En tout cas, c’est déjà trop tard pour la maison du 31, boulevard Volney. Le sort en est jeté. Malgré tout, une procédure en justice semble être engagée contre le promoteur pour tenter de stopper les travaux. Cela reste un maigre sursis… un peu comme la dernière cigarette d’un condamné à mort avant l’échafaud.


► Les petits se font manger par les gros (via l’excellent! Mardi noir)

► Préserver le patrimoine tout en construisant

 

 

(a) Extrait de  Mon usine sous l’occupation allemande 1940-1944, Ed. du Danhouët, 1999

(b) Les pèlerins fidèles au rendez-vous de la Sainte Anne (via Ouest-France)

(c) Rennes. Une maison vieille d’un siècle va disparaître (via Ouest-France)

(d) Programme immobilier (via Kaufman Broad)

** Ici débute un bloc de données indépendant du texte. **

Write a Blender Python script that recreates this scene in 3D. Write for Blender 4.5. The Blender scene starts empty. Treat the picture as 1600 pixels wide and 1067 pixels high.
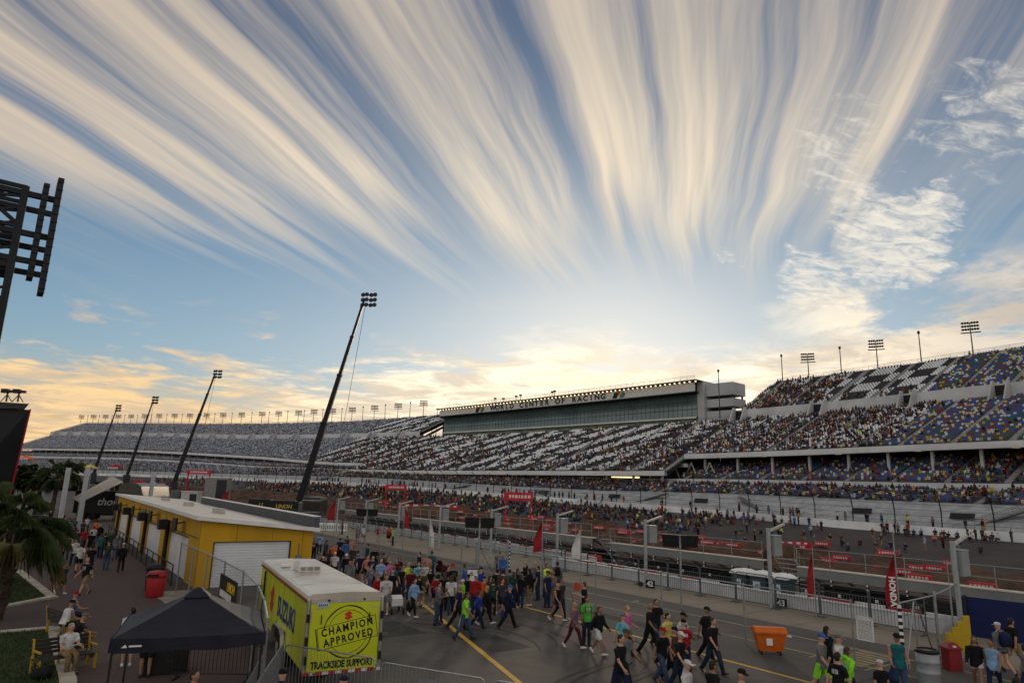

(e) Comment Rennes compte renforcer la protection de son patrimoine (via 20 minutes Rennes)

(f) Au Fil des Champs commémore le crash d’un bombardier (via Ouest-France)

(g) Rennes et sa métropole gagnent des habitants (via Ouest-France)

(h) L’Insee indique qu’avec 7,6 % de nouveaux arrivants en un an, Rennes arrive en tête du classement des métropoles françaises ayant le plus fort taux d’arrivants.

3 commentaires sur “Ce que la guerre n’a pas détruit le sera par l’ « urbanisme du futur » !

  1. Celine

    Merci pour votre mention au travail et à la ténacité des Amis du Patrimoine Rennais.
    C est très gentil. Cela nous encourage à poursuivre nos actions pour la sauvegarde du patrimoine de notre ville.
    Bonne journée

  2. M

    «Alors oui, la métropole doit accueillir toujours plus de nouveaux et de nouvelles habitant⋅e⋅s.»

    Est ce vraiment le cas ? Il y a t il une pénurie de logement vacants à Rennes (ce n’est pas une question rhétorique, une réponse chiffrée serait bienvenue) ? Ces nouveaux logements seront ils plus accessible ?

    La ville change, au frais de ces habitants, mais est ce leur choix ? Curieux de savoir combien a couté et coutera https://lundi.am/Destination-Rennes

  3. CAMILLE

    Je suis dégoutée par ce qui se passe à RENNES, vraiment! les promoteurs défigurent la ville avec toutes ces destructions de maisons partout ! elles ont presque toutes disparues du bd Volney et pourtant il y en avait de très belles style « hotel particulier », idem rue de Fougères, et Bd de Metz!! c’est lamentable! Rennes se densifie, perd de son cachet c’est affligeant et regrettable!